Tropes from Star Trek: Enterprise fivers (episode titles link to the fiver's page):

  • Only Sane Man, "Shuttlepod One"
    T'Pol: So let me get this straight...the explosion sheared off the most readily identifiable part of the ship, doing no other damage?
    Archer: Yep. Cool, huh?
    T'Pol: And then we left said part of the ship to blend in with the alien wreckage?
    Archer: I'm hoping Trip and Reed find it. Can you picture the looks on their faces?
    T'Pol: It's not like I expect sanity from you, but it sure would be nice once in a while.

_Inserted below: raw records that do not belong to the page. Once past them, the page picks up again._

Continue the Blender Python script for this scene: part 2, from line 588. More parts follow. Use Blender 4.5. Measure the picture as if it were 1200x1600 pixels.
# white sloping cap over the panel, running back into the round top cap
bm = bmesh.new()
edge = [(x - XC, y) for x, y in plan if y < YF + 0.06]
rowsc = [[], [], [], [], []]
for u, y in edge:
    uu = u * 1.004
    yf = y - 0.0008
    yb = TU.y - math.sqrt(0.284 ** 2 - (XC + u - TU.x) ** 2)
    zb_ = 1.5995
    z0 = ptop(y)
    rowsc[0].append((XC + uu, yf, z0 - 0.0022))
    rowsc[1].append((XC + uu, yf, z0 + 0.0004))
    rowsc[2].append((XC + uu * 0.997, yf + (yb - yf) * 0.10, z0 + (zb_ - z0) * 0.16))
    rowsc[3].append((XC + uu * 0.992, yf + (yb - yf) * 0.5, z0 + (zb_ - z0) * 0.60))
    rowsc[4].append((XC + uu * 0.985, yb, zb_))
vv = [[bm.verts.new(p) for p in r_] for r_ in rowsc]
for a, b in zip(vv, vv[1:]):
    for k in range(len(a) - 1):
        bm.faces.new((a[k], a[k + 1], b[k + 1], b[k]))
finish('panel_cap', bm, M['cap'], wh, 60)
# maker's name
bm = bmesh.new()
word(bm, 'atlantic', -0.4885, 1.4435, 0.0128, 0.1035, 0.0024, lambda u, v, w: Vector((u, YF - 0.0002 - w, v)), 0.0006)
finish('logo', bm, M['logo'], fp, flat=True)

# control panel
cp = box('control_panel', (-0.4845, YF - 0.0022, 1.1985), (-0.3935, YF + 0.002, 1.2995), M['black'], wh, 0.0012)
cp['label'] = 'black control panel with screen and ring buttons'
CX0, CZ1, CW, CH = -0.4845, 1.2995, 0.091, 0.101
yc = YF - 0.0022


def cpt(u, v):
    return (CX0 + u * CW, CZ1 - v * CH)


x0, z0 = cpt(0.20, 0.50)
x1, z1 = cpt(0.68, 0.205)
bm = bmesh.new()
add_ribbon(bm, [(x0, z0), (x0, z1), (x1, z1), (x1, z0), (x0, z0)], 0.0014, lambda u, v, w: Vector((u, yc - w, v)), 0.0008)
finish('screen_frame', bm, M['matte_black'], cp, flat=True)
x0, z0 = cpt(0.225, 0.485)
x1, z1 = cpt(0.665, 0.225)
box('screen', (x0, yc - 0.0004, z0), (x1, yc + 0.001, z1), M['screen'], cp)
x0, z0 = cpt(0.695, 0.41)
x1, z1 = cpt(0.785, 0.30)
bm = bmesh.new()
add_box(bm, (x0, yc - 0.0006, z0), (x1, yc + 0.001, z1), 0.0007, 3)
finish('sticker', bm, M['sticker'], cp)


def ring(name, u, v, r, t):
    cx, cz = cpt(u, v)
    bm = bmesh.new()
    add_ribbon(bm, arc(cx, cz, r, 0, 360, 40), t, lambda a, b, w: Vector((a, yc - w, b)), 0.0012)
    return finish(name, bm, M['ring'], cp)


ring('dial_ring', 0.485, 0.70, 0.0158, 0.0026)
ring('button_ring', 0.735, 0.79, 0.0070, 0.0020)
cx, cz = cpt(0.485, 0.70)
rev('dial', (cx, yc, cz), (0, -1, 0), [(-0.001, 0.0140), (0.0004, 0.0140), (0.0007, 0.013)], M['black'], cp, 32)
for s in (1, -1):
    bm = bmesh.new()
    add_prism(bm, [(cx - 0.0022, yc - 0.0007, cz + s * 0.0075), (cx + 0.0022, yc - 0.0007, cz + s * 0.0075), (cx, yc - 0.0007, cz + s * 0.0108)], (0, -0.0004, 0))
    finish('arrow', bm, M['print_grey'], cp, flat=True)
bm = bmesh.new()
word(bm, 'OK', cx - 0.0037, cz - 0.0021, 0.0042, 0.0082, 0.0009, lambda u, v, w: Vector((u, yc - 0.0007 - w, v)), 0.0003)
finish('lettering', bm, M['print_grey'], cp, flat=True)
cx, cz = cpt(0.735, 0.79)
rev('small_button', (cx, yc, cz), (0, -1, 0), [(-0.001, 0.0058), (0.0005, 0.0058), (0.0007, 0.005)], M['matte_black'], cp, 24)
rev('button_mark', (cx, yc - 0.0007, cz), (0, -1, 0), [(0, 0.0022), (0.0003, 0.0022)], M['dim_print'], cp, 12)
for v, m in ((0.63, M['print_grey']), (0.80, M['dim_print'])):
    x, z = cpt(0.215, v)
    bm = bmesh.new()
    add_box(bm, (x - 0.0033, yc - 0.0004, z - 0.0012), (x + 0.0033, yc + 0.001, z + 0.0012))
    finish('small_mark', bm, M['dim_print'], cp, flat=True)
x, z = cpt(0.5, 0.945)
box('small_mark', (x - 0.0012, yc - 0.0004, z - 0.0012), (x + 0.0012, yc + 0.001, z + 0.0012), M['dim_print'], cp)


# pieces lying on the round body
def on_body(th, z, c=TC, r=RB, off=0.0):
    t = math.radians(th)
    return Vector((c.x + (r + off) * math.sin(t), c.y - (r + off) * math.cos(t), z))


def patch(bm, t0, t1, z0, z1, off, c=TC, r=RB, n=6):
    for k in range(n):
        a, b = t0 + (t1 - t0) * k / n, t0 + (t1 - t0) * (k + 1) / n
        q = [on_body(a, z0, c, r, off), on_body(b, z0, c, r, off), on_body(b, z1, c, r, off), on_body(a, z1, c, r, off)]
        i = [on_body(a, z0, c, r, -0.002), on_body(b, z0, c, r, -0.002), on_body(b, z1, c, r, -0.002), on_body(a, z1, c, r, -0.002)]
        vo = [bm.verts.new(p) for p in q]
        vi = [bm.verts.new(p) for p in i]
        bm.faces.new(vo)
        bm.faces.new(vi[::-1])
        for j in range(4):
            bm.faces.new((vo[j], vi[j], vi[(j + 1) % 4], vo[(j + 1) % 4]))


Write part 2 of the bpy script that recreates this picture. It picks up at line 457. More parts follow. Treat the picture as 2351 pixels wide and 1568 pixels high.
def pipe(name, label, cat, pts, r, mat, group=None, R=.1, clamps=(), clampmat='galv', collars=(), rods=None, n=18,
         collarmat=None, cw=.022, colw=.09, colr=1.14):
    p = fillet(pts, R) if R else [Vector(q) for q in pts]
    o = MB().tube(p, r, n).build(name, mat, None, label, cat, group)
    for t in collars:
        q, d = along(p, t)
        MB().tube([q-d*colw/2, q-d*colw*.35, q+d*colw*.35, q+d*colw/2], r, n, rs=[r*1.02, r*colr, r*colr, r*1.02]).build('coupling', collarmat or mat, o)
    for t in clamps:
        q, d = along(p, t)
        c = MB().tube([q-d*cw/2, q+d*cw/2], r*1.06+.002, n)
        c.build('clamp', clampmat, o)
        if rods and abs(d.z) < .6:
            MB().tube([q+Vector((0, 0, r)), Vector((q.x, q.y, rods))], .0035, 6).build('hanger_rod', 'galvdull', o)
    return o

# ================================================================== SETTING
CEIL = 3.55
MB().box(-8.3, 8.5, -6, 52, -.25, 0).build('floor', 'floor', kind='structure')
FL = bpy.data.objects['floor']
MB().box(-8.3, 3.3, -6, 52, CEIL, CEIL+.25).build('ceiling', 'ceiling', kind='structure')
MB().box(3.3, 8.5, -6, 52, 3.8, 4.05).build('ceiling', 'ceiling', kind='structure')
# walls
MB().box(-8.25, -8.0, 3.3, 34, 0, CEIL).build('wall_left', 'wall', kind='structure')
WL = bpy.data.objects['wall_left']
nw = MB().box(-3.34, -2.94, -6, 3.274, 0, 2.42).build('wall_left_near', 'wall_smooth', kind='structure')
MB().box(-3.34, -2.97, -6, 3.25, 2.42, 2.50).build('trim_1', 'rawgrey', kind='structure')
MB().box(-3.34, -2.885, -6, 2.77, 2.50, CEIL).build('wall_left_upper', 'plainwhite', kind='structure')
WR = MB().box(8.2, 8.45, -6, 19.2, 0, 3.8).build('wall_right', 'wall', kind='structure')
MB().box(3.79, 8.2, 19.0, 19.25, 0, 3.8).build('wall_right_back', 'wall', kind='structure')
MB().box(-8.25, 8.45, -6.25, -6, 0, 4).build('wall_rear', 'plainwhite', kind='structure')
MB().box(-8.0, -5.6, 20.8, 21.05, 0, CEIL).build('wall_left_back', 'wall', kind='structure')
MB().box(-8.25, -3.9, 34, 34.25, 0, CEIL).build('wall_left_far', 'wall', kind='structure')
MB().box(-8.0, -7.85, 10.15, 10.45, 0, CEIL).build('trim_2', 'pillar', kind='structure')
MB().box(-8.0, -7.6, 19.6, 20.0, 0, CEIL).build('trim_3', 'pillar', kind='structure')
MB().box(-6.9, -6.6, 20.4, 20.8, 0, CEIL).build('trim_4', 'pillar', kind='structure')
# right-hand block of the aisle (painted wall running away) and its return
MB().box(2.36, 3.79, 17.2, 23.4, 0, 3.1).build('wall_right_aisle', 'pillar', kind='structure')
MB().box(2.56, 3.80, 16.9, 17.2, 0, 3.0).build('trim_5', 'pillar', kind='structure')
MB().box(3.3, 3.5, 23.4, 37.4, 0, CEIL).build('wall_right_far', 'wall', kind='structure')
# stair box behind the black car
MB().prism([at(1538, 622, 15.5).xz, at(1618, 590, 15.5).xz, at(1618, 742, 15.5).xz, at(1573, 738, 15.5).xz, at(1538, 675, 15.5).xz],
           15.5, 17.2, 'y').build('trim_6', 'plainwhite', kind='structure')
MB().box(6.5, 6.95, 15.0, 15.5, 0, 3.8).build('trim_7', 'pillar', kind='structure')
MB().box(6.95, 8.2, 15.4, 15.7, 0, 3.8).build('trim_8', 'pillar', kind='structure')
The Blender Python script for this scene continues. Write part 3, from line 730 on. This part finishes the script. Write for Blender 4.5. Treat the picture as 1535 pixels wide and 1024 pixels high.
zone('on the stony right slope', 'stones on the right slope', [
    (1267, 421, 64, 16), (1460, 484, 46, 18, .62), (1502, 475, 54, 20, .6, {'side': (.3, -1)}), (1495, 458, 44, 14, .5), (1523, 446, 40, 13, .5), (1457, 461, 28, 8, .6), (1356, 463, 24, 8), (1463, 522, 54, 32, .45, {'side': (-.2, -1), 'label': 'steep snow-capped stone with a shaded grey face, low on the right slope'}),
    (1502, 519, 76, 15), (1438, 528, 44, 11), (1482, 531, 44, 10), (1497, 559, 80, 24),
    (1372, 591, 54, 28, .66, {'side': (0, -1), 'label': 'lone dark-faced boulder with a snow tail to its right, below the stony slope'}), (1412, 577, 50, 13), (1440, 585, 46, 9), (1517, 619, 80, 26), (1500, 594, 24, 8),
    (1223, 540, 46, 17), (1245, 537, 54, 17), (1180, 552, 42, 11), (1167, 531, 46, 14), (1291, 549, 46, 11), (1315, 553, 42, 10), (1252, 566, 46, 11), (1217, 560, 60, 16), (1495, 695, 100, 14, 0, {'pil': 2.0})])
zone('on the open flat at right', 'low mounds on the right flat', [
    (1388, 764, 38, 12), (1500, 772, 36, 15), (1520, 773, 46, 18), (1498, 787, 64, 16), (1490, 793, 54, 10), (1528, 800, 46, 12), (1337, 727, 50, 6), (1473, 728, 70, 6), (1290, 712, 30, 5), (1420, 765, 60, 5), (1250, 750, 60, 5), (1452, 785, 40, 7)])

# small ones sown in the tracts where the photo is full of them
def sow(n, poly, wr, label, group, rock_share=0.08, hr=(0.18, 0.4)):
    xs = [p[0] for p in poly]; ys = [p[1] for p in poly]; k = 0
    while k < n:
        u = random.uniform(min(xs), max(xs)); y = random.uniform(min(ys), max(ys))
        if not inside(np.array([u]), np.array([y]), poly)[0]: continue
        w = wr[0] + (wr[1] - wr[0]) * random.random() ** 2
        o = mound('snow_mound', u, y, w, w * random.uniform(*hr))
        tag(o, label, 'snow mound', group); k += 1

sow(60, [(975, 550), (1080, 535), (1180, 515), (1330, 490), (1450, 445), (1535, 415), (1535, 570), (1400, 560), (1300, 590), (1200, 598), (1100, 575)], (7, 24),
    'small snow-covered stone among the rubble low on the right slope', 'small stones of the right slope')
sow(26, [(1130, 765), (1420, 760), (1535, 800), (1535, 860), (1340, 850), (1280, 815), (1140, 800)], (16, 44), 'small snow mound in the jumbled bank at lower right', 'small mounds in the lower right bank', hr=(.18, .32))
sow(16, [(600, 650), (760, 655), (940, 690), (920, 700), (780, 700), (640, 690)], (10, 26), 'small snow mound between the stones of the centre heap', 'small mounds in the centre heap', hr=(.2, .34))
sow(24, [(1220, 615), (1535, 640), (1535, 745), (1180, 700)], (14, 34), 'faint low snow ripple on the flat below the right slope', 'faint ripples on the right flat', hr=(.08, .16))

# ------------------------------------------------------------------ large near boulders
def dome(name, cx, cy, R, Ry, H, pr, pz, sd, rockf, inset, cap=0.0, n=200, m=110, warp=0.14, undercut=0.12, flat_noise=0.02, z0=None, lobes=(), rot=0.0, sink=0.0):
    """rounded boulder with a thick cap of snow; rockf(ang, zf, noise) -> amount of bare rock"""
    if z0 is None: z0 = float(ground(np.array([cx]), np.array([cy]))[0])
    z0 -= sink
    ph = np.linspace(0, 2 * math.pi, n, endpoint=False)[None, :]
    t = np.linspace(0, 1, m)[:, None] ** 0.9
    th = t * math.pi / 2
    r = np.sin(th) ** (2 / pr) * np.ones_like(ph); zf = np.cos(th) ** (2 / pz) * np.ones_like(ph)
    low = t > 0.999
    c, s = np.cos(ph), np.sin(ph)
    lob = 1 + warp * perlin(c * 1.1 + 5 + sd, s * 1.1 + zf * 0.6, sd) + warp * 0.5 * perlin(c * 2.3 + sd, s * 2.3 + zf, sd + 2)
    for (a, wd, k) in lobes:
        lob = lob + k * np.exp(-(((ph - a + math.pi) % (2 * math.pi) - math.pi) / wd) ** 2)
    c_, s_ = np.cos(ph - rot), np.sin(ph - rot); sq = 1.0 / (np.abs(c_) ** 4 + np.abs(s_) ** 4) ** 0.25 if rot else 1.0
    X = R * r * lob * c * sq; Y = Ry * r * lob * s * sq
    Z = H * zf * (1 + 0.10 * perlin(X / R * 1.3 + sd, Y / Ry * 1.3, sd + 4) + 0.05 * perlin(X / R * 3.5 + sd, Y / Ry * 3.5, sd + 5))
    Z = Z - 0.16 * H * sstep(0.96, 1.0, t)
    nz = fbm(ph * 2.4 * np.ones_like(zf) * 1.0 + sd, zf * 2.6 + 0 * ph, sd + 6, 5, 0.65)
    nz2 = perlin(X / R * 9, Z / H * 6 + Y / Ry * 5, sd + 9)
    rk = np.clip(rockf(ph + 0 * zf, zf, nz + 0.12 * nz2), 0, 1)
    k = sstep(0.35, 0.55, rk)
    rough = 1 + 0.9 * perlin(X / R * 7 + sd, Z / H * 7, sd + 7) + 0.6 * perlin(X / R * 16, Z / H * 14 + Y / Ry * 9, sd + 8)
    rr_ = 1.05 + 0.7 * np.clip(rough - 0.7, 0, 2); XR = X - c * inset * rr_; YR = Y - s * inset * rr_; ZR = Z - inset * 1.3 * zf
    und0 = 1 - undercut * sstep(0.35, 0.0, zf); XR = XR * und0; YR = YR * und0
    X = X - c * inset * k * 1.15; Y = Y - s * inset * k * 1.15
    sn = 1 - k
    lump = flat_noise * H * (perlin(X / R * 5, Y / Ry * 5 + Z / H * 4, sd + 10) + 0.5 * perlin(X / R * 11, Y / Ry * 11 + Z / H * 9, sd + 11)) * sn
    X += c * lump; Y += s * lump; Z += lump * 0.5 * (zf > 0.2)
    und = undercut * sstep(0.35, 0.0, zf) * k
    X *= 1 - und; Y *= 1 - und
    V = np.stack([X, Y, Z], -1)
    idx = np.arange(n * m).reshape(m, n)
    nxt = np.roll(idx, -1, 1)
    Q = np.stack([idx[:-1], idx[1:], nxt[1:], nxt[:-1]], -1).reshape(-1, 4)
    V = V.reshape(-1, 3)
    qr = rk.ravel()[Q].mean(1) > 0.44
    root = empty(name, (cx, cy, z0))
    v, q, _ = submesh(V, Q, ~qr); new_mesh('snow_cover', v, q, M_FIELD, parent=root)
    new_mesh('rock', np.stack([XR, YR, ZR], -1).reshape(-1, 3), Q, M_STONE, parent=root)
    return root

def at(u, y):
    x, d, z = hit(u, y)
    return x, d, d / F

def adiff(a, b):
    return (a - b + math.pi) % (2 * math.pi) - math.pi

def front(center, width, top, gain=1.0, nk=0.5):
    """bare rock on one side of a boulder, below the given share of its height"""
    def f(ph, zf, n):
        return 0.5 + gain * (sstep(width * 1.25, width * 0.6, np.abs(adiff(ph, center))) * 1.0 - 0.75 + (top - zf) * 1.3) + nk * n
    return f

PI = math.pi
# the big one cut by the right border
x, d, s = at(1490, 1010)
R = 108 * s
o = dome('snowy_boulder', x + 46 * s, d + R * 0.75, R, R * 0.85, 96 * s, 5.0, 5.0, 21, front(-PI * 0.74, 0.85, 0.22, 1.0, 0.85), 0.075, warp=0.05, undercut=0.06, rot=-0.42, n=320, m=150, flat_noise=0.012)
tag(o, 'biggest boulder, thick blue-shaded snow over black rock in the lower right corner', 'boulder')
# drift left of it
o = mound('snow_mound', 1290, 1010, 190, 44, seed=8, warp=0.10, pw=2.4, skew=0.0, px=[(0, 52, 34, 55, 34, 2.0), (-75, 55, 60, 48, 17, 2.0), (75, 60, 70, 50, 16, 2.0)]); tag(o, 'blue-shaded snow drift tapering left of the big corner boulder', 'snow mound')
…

Tropes from movie fivers (titles link to the fiver's page):

  • I Warned You: Back to the Future Part III
    Doc: Help me, Marty! The train exploded while I was trying to rescue Clara!
    Marty: You know, I warned you. But did you listen to me? Noooooo!
    Doc: Just shut up and give me the hoverboard.
  • Spoof Aesop: Back to the Future Part III
    Doc: Hey, Marty. I'm here to deliver the moral of these three movies: Never use a time machine when a hammer will work just as well.
    Marty: That doesn't really makes sense.
    Doc: Well, that's what everyone gets for asking me to do the moral.